La rivoluzione attuale del Fidelio di Beethoven
Correva l’anno 1805 quando al Theatre an der Wien (Teatro di Vienna) venne presentato per la prima volta il Fidelio (Op. 72b) di Beethoven (la prima versione – il cui titolo completo era “Fidelio, oder die eheliche Liebe”; quella finale fu presentata otto anni dopo, di molto accorciata in lunghezza arrivando agli attuali due atti), diretta da Ignaz Von Seyfried. In piena epoca napoleonica e a distanza di una decina d’anni dal Così fan tutte di Mozart (prima rappresentazione al Burgtheatrer di Vienna nel 1790) Beethoven presentava un’opera controcorrente e rivoluzionaria, ieri come oggi: il 7 Dicembre, come da tradizione, i milanesi e il mondo (anche per esigenze di visibilità in vista di EXPO) hanno celebrato l’apertura della nuova stagione del Teatro alla Scala proprio con il Fidelio. Assenti il Presidente della Repubblica Napolitano e il Premier Renzi, presenti il Sindaco Pisapia, il Ministro dei beni e delle attività culturali Franceschini, il Presidente del Senato Grasso e il Presidente della Regione Lombardia Maroni. A dirigere l’orchestra l’ormai indiscusso e amatissimo Daniel Barenboim (alla sua ultima direzione come maestro scaligero) e alla regia una strepitosa Deborah Warner capace di rendere contemporanea (attraverso i molti – più o meno velati – riferimenti moderni) un’opera ambientata in Spagna – Siviglia – nel XVII.
L’esecuzione perfetta ha accompagnato e assecondato le scelte registiche avvalorando la rivoluzionarietà dell’opera. Se Mozart mise in scena un dramma giocoso – ambientato a Napoli – smascheratore delle infedeltà degli amanti in una società votata alla troppa leggerezza – Don Alfonso si giustificava dicendo di aver agito a fin di bene, per rendere più saggi gli sposi, le coppie si ricompongono come in origine e tutti cantano la morale: “Fortunato l’uom che prende / ogni cosa pel buon verso, / e tra i casi e le vicende / da ragion guidar si fa” – Beethoven, con il suo singspiel in due atti ribalta per ben due volte la visione. Un Orfeo e Euridice al contrario dove è la moglie innamorata – Leonore-Fidelio – a operare il tutto: è lei la protagonista (primo ribaltamento: è una donna l’eroina, non un uomo), è lei a dover scendere nelle profondità della terra per ritrovare l’amato Florestan. Per meglio raggiungere il marito nelle prigioni si traveste da uomo, diventa Fidelio e attira su di sé l’amore di Marcellina, figlia del carceriere Rocco (la Warner fa baciare le due soprano, sic!).

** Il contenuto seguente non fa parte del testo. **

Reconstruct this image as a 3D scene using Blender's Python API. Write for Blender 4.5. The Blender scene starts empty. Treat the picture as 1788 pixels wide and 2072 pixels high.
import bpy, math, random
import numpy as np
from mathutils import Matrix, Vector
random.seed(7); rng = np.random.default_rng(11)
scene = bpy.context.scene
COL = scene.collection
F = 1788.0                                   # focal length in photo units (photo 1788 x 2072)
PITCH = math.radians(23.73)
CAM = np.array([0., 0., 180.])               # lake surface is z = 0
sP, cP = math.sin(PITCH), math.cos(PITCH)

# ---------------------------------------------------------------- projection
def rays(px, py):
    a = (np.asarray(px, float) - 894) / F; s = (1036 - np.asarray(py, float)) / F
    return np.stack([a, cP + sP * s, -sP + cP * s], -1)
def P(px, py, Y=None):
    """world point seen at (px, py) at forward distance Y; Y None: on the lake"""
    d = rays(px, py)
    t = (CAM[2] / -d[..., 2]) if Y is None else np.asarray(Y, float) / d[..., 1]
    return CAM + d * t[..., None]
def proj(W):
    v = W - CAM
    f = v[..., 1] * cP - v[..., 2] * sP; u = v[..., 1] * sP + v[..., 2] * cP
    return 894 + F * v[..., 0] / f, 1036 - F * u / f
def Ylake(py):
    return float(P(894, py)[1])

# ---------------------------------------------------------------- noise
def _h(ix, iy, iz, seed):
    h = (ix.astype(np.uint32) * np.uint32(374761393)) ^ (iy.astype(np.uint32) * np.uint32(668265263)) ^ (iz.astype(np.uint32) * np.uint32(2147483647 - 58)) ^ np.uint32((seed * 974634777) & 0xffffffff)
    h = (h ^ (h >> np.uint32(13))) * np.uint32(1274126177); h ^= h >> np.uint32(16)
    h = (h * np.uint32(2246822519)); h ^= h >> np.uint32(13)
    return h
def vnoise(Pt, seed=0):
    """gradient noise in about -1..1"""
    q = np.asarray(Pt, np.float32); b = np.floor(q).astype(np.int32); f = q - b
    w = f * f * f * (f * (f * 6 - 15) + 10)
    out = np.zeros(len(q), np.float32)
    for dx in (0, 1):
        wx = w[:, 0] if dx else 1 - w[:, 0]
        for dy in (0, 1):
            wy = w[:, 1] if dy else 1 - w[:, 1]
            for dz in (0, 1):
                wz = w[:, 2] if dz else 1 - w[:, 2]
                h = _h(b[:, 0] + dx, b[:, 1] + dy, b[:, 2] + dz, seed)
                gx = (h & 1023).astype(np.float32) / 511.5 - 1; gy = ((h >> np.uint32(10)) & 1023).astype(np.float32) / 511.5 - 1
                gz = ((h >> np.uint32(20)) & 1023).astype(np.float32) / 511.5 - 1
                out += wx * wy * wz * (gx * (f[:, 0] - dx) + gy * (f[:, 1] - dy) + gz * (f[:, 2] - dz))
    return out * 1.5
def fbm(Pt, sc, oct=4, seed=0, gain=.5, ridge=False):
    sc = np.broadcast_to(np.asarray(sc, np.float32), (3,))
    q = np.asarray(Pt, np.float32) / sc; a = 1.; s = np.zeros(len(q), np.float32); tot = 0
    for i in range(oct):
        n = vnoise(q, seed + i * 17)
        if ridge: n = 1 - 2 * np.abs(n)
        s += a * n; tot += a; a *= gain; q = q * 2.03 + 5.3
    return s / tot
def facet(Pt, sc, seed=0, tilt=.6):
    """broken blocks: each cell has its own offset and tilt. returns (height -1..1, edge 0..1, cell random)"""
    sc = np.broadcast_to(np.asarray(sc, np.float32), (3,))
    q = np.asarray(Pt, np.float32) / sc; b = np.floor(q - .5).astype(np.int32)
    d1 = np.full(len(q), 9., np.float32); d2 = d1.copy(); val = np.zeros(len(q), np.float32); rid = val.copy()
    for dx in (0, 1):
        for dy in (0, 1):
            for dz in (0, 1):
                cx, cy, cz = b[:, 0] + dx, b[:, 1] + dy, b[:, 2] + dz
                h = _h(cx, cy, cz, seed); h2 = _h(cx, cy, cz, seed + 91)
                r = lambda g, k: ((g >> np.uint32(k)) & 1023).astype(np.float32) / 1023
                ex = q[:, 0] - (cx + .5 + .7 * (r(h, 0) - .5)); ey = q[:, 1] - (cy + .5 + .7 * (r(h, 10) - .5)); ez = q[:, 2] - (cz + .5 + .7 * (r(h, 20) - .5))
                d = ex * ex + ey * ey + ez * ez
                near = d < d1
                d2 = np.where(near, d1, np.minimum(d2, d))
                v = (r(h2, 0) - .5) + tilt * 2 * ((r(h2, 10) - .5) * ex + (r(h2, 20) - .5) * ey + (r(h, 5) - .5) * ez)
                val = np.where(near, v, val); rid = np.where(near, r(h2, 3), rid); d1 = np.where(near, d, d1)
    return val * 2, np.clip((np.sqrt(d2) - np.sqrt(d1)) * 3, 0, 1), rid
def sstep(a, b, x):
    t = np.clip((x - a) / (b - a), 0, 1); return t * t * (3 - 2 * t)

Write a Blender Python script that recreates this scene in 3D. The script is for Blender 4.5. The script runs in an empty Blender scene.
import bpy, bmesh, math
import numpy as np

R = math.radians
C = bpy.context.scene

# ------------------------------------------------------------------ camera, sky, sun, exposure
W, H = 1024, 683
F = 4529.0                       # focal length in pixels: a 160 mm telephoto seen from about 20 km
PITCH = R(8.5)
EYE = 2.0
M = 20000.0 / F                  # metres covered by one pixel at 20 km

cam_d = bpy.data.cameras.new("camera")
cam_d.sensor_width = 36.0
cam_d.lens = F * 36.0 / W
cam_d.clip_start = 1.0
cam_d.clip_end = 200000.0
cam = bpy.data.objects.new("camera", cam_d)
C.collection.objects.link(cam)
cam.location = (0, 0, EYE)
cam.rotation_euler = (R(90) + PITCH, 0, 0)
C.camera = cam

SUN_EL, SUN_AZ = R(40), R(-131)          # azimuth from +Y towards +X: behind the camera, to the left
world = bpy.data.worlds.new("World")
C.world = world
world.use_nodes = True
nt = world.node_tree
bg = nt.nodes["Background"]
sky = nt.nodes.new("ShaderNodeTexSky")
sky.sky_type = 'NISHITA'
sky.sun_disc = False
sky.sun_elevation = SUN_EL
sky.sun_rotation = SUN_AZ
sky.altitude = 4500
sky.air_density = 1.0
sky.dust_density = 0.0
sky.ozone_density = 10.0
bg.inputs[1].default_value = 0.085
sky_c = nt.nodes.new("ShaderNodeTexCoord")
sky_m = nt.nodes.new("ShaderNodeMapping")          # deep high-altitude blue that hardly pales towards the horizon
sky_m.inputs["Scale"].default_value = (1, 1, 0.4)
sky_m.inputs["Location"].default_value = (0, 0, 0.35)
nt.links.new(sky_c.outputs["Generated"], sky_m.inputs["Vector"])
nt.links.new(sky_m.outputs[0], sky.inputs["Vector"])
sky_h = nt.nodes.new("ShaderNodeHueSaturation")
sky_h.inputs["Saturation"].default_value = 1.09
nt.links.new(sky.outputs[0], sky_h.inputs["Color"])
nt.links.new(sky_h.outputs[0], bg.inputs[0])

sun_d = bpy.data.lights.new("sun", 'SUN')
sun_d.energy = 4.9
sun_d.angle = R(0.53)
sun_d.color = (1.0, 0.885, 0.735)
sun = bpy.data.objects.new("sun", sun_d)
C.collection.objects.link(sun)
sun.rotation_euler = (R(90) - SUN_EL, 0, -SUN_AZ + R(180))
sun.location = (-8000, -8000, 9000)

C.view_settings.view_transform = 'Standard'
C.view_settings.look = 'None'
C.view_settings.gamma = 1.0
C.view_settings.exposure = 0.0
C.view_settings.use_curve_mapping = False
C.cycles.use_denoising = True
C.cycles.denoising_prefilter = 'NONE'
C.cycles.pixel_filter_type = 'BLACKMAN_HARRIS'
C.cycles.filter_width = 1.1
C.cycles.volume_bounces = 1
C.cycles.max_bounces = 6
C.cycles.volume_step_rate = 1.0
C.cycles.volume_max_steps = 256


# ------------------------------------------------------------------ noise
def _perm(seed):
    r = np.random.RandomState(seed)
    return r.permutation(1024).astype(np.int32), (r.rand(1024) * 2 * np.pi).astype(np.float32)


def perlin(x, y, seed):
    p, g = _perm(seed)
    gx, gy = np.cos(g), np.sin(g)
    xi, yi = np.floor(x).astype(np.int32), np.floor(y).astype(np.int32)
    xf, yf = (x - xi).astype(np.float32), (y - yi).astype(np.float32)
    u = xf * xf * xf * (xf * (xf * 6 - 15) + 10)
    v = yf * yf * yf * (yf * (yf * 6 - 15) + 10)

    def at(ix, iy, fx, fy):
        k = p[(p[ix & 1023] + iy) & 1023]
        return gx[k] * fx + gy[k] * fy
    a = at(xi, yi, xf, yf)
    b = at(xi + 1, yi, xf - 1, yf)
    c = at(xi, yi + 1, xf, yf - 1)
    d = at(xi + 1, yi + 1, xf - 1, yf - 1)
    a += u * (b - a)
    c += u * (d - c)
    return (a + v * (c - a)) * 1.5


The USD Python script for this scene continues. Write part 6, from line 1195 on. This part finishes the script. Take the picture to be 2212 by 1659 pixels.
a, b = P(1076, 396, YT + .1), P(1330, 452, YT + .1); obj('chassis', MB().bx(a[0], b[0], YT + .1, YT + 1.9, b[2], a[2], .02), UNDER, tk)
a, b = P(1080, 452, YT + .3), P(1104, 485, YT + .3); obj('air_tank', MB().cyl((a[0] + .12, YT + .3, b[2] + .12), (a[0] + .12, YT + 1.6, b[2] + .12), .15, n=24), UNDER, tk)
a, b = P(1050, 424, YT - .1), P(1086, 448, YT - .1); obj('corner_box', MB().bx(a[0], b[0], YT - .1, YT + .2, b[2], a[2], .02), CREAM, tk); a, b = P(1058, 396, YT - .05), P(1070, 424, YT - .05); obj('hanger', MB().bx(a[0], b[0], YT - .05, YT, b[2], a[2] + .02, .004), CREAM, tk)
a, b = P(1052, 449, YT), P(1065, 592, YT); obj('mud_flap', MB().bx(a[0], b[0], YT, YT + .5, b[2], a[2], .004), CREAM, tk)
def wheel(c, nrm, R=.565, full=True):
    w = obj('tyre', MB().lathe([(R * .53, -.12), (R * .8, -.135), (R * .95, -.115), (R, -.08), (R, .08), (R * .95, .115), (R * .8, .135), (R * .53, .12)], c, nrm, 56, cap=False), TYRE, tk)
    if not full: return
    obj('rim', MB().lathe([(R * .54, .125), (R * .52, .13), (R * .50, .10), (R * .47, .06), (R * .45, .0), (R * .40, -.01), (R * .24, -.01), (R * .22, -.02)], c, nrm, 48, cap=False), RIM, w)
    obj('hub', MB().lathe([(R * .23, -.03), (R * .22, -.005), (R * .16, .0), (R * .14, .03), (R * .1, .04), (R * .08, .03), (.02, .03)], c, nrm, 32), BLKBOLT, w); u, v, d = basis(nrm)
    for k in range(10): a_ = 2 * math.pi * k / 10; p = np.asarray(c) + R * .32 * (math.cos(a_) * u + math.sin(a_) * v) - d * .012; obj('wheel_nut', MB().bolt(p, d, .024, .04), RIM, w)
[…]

Fra i riferimenti “contemporanei”: l’azione scenica si sviluppa sempre in un carcere senza grate, in un sottosuolo a più livelli, dove la luce arriva tenue dall’alto: la scenografia riproduce probabilmente una grande struttura industriale dismessa. Fra i prigionieri si trovano anche dei naufraghi neri, profughi salvati nel mediterraneo(?). Nell’immagine il «cattivo» Don Pizarro veste una giacca nera doppio petto e un maglione nero girocollo (ricorderà qualcuno?) è responsabile dell’incarcerazione di Florestan – probabilmente per motivi ideologici. La liberazione finale avviene come se fosse caduto il muro di Berlino, all’ultimo e più profondo livello della prigione.
È il trionfo dell’amore coniugale. Il senso dell’opera è sì politico – come molto critici hanno sottolineato dato il tema della prigione e dell’ingiustizia – ma in una declinazione ben diversa: il “senso politico” è la verità dell’amore che diviene liberazione dall’ingiustizia (secondo ribaltamento: l’amore ne viene rinforzato non perché abbia attraversato un fallimento ma perché ha passato egregiamente la dura prova). È l’amore senza ideologia che sconfigge il senso ideologico sia della rivendicazione sia dell’incatenamento della libertà. Per questo Beethoven può essere riascoltato ancora oggi come rivoluzionario nonostante il declino dell’istituzione politica e dell’istituzione dell’amore consacrato (che accetta di tutto, anche il bacio con Marcellina).